Approval of a White House deal on a trade agreement with Korea appears increasingly uncertain, as several labor unions and key Democrats have announced their opposition. The deal, announced December 3, includes revisions to the pact negotiated by the Bush administration in the areas of market access for automobiles and beef. These changes resulted in a split in the U.S. labor movement, with the United Auto Workers and the United Food and Commercial Workers coming out in favor of the deal but the AFL-CIO, Steelworkers, Communications Workers, and the Machinists opposed.

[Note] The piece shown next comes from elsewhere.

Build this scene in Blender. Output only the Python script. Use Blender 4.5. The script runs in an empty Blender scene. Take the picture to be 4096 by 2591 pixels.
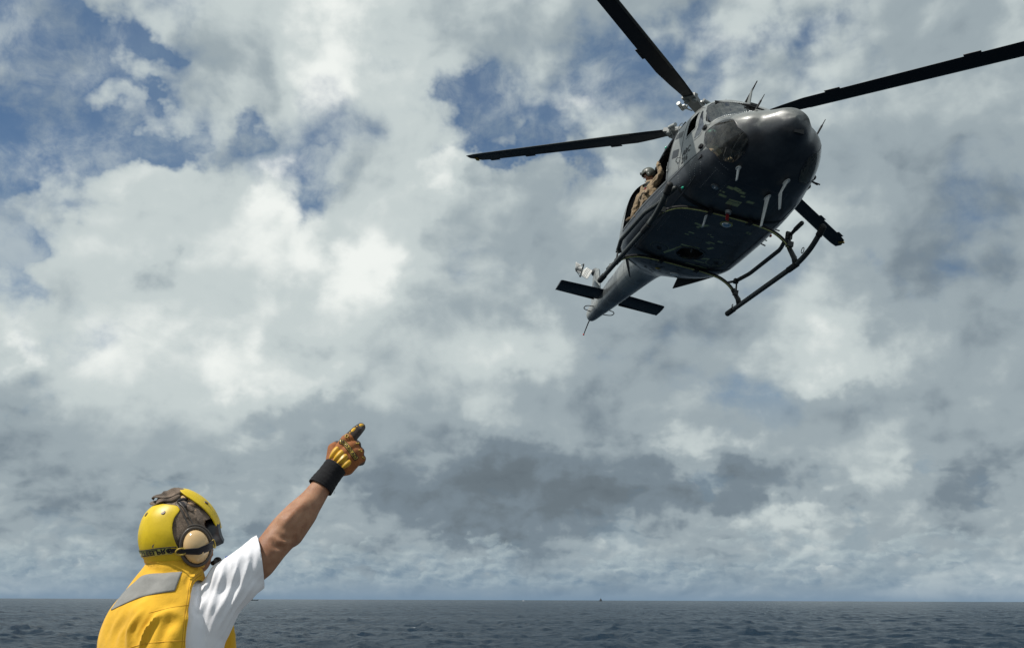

One of the most disappointing aspects of the “deal” is the failure to address widespread concerns over excessive investor protections. Current U.S. trade and investment agreements allow private foreign investors to bypass domestic courts and sue governments in international tribunals over actions, including public interest regulations, that reduce the value of their investment.

On the campaign trail, President Barack Obama made several promises to revise these rules. For example, he stated “With regards to provisions in several FTAs that give foreign investors the right to sue governments directly in foreign tribunals, I will ensure that foreign investor rights are strictly limited and will fully exempt any law or regulation written to protect public safety or promote the public interest. And I will never agree to granting foreign investors any rights in the U.S. greater than those of Americans.”

As Rep. George Miller (D-CA), chair of the House Education and Labor Committee, points out, however, such changes were not made in the Korea deal. According to Miller, “The rights granted foreign investors are far too broad and allow foreign corporations to skirt the rule of American law, such as for health and environmental protections, and American courts by using private arbitration panels to demand compensation from US taxpayers for upholding our own labor standards and other essential regulations.”

The Communications Workers of America also drew attention to the problems with the deal’s investment rules: “This agreement gives investment and legal protections to large multi-national corporations which shift jobs offshore in search of the lowest labor and environmental costs and highest profits. With no counter balance, multi-national corporations whipsaw workers and nations to prevent and eliminate bargaining rights.”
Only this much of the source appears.